In the third year of the shmitta cycle we are required to perform the mitzvah of bi’ur ma’asros.  We fulfill this mitzvah by distributing all tithes separated but not yet distributed.  An integral component of this mitzvah is to declare, according to a formula prescribed in the Torah, that the mitzvah was done properly.  The formula starts with this sentence, “בִּעַרְתִּי הַקֹּדֶשׁ מִן-הַבַּיִת וְגַם נְתַתִּיו לַלֵּוִי וְלַגֵּר לַיָּתוֹם וְלָאַלְמָנָה כְּכָל-מִצְוָתְךָ אֲשֶׁר צִוִּיתָנִי לֹא-עָבַרְתִּי מִמִּצְוֹתֶיךָ וְלֹא שָׁכָחְתִּי/I have rid the house of the holy (portion) and have also given to the Levite, to the [resident] alien, to the orphan and to the widow according to Your entire commandment that You have commanded me.  I did not transgress Your commandments nor did I forget.” (Devarim 26:13)  Chazal teach us that each part of this sentence is referring to a different aspect of the laws of tithing.[1]  The final clause, “nor did I forget,” is referring to the blessing that we are required to make before tithing.  This declaration is called viduy ma’asros/confession of tithes.

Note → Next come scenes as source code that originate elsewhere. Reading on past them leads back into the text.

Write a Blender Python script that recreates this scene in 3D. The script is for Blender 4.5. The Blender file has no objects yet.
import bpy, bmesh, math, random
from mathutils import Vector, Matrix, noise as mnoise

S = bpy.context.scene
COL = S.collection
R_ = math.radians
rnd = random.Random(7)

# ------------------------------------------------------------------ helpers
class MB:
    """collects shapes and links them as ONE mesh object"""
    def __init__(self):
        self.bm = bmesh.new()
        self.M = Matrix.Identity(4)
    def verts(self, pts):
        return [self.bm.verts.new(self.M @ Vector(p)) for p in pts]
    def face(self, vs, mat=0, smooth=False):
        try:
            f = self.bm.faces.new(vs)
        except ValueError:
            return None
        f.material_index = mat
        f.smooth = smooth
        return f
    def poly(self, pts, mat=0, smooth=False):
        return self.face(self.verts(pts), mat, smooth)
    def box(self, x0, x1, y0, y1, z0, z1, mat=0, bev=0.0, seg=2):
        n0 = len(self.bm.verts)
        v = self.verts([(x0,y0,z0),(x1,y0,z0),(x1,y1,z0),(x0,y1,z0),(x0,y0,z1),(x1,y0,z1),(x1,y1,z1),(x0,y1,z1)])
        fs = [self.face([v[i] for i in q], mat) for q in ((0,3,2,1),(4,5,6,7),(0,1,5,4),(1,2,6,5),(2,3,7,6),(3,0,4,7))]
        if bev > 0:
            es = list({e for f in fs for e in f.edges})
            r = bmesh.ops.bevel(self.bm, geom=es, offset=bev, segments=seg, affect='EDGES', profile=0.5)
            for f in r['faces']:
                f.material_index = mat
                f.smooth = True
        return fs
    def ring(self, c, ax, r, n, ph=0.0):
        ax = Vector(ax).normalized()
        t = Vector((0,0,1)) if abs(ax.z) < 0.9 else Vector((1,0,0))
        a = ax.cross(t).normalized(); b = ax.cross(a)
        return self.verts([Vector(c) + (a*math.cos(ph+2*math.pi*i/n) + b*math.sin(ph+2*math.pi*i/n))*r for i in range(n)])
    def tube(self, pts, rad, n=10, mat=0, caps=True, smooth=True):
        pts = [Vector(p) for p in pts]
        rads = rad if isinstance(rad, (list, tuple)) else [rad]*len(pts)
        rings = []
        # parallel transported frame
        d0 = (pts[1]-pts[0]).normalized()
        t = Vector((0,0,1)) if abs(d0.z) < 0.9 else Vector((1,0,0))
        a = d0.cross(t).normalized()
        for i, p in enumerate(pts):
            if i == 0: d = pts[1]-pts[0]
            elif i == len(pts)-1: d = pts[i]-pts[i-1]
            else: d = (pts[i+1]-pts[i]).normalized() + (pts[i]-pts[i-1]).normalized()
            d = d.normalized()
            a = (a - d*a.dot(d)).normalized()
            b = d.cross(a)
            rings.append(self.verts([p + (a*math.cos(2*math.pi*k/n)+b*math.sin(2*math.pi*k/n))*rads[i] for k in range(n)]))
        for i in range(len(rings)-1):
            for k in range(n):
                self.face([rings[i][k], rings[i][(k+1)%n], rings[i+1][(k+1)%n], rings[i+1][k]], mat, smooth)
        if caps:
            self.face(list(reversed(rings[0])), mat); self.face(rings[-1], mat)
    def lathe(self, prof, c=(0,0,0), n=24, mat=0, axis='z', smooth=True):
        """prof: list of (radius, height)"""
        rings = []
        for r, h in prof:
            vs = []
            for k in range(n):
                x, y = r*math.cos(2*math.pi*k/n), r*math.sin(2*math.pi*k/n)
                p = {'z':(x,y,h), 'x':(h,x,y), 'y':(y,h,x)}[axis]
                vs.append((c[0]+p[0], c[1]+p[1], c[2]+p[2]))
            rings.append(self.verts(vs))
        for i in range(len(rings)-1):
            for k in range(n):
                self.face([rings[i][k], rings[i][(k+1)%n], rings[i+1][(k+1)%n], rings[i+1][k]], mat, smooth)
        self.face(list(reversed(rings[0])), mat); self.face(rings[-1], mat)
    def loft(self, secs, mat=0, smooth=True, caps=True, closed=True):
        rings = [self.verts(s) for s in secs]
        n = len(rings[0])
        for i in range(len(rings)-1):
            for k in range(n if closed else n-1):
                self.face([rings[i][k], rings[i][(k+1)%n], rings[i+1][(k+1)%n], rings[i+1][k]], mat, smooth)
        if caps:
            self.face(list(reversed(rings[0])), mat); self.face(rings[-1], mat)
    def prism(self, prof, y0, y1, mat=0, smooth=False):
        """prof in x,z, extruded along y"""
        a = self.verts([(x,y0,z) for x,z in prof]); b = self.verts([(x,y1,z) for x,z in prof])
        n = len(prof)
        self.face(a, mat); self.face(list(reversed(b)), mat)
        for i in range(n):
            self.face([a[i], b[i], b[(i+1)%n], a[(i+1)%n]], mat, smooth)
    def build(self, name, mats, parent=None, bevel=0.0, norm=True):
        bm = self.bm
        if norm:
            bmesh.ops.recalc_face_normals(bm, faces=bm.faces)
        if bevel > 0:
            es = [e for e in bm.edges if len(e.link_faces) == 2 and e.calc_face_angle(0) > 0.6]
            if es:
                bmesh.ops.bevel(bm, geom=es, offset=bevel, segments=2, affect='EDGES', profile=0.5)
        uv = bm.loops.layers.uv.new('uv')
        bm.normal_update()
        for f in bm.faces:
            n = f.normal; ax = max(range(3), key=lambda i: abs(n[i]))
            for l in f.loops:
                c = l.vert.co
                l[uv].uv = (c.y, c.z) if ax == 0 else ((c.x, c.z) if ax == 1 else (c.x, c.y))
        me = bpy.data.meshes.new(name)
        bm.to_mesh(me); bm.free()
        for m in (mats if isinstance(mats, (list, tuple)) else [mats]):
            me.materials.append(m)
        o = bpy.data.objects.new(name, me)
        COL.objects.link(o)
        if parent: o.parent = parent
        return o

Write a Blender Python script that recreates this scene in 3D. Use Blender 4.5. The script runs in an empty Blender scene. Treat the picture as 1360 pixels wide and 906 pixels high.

Viduy ma’asros is a review of a person’s performance of the mitzvah of tithing.  This is why the declaration includes the different aspects of the mitzvah and how they were performed properly, according to halachah as prescribed in the Torah and by Chazal.  Why, though, is the blessing on the mitzvah included?  The blessing we recite before performing a mitzvah is not a part of the mitzvah.  A mitzvah performed is valid even if no blessing preceded it.

The Chiddushei HaRim addresses this question.  The answer is tied to the concept of saying blessings on mitzvos before fulfilling the mitzvah rather than afterwards.  Chazal[2] use uncommon language to state that the blessing for a mitzvah must precede the mitzvah.  Chazal call it, “עוֹבֵר לַעֲשִׂיָיתָן/Oveir l’asiyasan.”  The word oveir is translated as “pass”.[3]  The word connotes the past.  In grammar it is used to describe the past tense.  Chazal therefore ask, “How do we know that this word in our context of saying blessings means specifically to say the blessing before performing the mitzvah?”  Chazal answer that to pass someone means to go before him.[4] In this sense, the word oveir/pass implies saying the blessing before doing the mitzvah.

Why, though, does the Talmud use language which is subject to confusion?  Would it not be better to state clearly that we are required to make a blessing before fulfilling the mitzvah?  The Chiddushei HaRim asks this question and answers that Chazal specifically used language that could, at first glance, connote “after.”  The reason is that there is a certain logic to reciting the blessing following the mitzvah rather than before it.  After performing a mitzvah, the blessing would serve as a “thank you” to God for giving us the opportunity to fulfill it and for helping us to merit it.  Why then do we, in fact, say the blessing beforehand?  The Chiddushei HaRim explains that it is the way of Jews to express gratitude to God specifically before everything.  This is because we tend to remember Him.  He is on our minds. 

Saying blessings before doing the mitzvos, then, is an indication of a fundamental aspect of our relationship with God.  This is why Chazal include not forgetting to recite the blessing in viduy ma’asros.  Although not an integral part of the mitzvah of tithing per se, it indicates an integral part of our relationship with God.  We are declaring, "We did not forget You, God, therefore we said the blessing and expressed gratitude to You for the mitzvah even before we did it.  We are grateful for the opportunity and the wherewithal.  And, most importantly, we remember You."

[1]Ma’aseir Sheini 5:11
[2]Pesachim 7b
[3]as in, Reuven’s car passes Shimon.
[4] When Reuven’s car passes Shimon, Reuven is now in front of Shimon.  Reuven is before Shimon.